This project was created in a one-week course. It is the illustrations of the packaging of a fictional whisky brand.
The Botanical Illustration course showed a way to better know and identify different plants. We learned techniques to observe and illustrate nature using different media.
This expertise module taught the basics of botanical illustration and how it can be applied to design products.
The final product is different packaging for the fictitious whisky brand Glenwooden.
It's the most powerful, complex, versatile, beautiful, best single malt you've ever smelled. Glenwooden is a small family whisky distillery from the Great Glen in the north of Scotland, near the Highlands, a pristine landscape of stormy heights, peaceful lochs and rough seas. With only one road, one pub, one distillery and a very special microclimate, it is not easy to produce whisky here. This unique location and climate make for a one of a kind whisky experience. Only a limited number of bottles are produced each year, which makes this whisky even more special.
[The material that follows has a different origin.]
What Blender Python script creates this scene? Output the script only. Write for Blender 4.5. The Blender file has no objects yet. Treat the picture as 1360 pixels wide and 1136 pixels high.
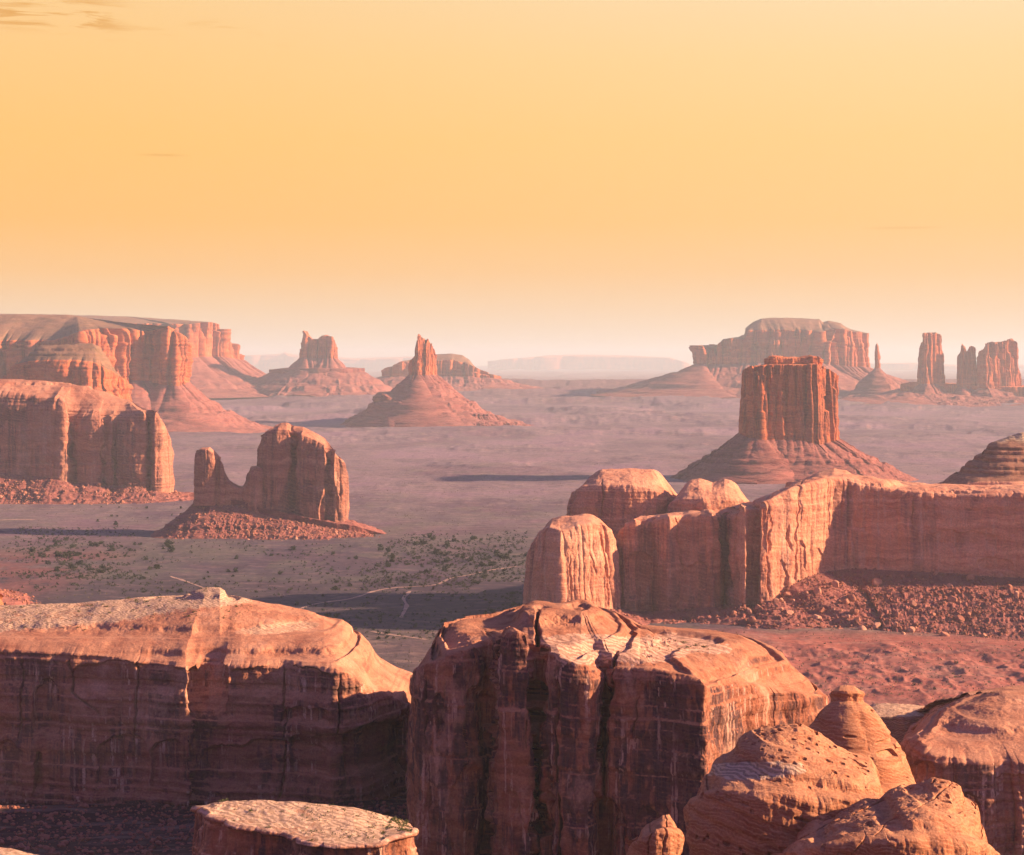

Even if the quality of the raw materials for the whisky production, such as the grain or the water and the prudent malting and artful distillation also decide how good a whisky will be in the end, the maturation in the barrel has a special significance. It is said that about 70 percent of the flavor of a single malt whisky is created during barrel aging.
This provides the basis for the illustration, on the one hand, the barley as the main ingredient and, depending on the flavor or barrel, other plants illustrated on the label.
There are two product series, one is the light-coloured bottles with a light-coloured label. The light series is intended for whisky beginners and people who prefer mild, sweet and fruity whiskies.
And the series in the dark bottles. It is significantly smokier and peatier in taste. The perfect combination for whisky lovers.
In order not to be irritated by the colour of the whisky, the bottle is deliberately kept dark. The raw spirit of the whiskey, the New Make, is colorless at the moment it drips from the still. So the possibility of color can only follow afterwards. And there only the barrel waits. When the whiskey matures in it, it draws chemical compounds from the wood that give it its color.